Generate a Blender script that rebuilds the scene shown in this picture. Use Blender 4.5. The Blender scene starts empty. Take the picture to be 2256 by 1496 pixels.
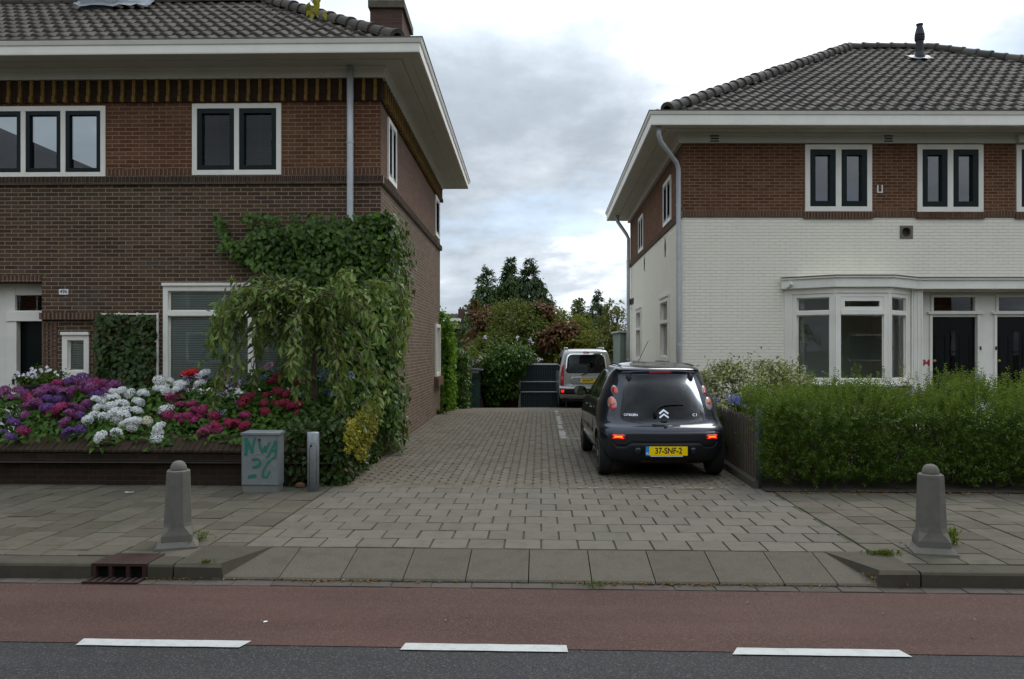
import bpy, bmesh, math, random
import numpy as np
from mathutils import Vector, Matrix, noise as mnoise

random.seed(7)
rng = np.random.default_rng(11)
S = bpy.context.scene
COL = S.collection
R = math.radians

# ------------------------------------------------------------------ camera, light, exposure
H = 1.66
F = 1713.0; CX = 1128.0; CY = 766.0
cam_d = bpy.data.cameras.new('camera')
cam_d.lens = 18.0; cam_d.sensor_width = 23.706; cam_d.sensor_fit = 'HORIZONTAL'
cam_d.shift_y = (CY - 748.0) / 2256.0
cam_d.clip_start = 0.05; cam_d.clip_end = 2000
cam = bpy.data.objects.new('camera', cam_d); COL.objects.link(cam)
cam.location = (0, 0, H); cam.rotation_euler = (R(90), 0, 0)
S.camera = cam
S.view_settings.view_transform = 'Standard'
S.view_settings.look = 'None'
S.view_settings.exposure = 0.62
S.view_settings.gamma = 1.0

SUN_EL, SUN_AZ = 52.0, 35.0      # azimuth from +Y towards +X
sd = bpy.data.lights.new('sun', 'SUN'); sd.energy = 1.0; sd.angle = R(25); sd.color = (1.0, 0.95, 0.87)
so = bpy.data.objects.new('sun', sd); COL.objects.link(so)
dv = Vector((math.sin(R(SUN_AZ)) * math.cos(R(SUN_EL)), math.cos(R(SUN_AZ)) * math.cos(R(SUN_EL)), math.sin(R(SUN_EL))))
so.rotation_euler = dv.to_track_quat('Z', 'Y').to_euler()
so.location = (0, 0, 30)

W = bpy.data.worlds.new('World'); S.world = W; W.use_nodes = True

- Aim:
Repeat the lines above exactly, and keep every picture out.

- Output for this exercise:
Generate a Blender script that rebuilds the scene shown in this picture. Use Blender 4.5. The Blender scene starts empty. Take the picture to be 2256 by 1496 pixels.
import bpy, bmesh, math, random
import numpy as np
from mathutils import Vector, Matrix, noise as mnoise

random.seed(7)
rng = np.random.default_rng(11)
S = bpy.context.scene
COL = S.collection
R = math.radians

# ------------------------------------------------------------------ camera, light, exposure
H = 1.66
F = 1713.0; CX = 1128.0; CY = 766.0
cam_d = bpy.data.cameras.new('camera')
cam_d.lens = 18.0; cam_d.sensor_width = 23.706; cam_d.sensor_fit = 'HORIZONTAL'
cam_d.shift_y = (CY - 748.0) / 2256.0
cam_d.clip_start = 0.05; cam_d.clip_end = 2000
cam = bpy.data.objects.new('camera', cam_d); COL.objects.link(cam)
cam.location = (0, 0, H); cam.rotation_euler = (R(90), 0, 0)
S.camera = cam
S.view_settings.view_transform = 'Standard'
S.view_settings.look = 'None'
S.view_settings.exposure = 0.62
S.view_settings.gamma = 1.0

SUN_EL, SUN_AZ = 52.0, 35.0      # azimuth from +Y towards +X
sd = bpy.data.lights.new('sun', 'SUN'); sd.energy = 1.0; sd.angle = R(25); sd.color = (1.0, 0.95, 0.87)
so = bpy.data.objects.new('sun', sd); COL.objects.link(so)
dv = Vector((math.sin(R(SUN_AZ)) * math.cos(R(SUN_EL)), math.cos(R(SUN_AZ)) * math.cos(R(SUN_EL)), math.sin(R(SUN_EL))))
so.rotation_euler = dv.to_track_quat('Z', 'Y').to_euler()
so.location = (0, 0, 30)

W = bpy.data.worlds.new('World'); S.world = W; W.use_nodes = True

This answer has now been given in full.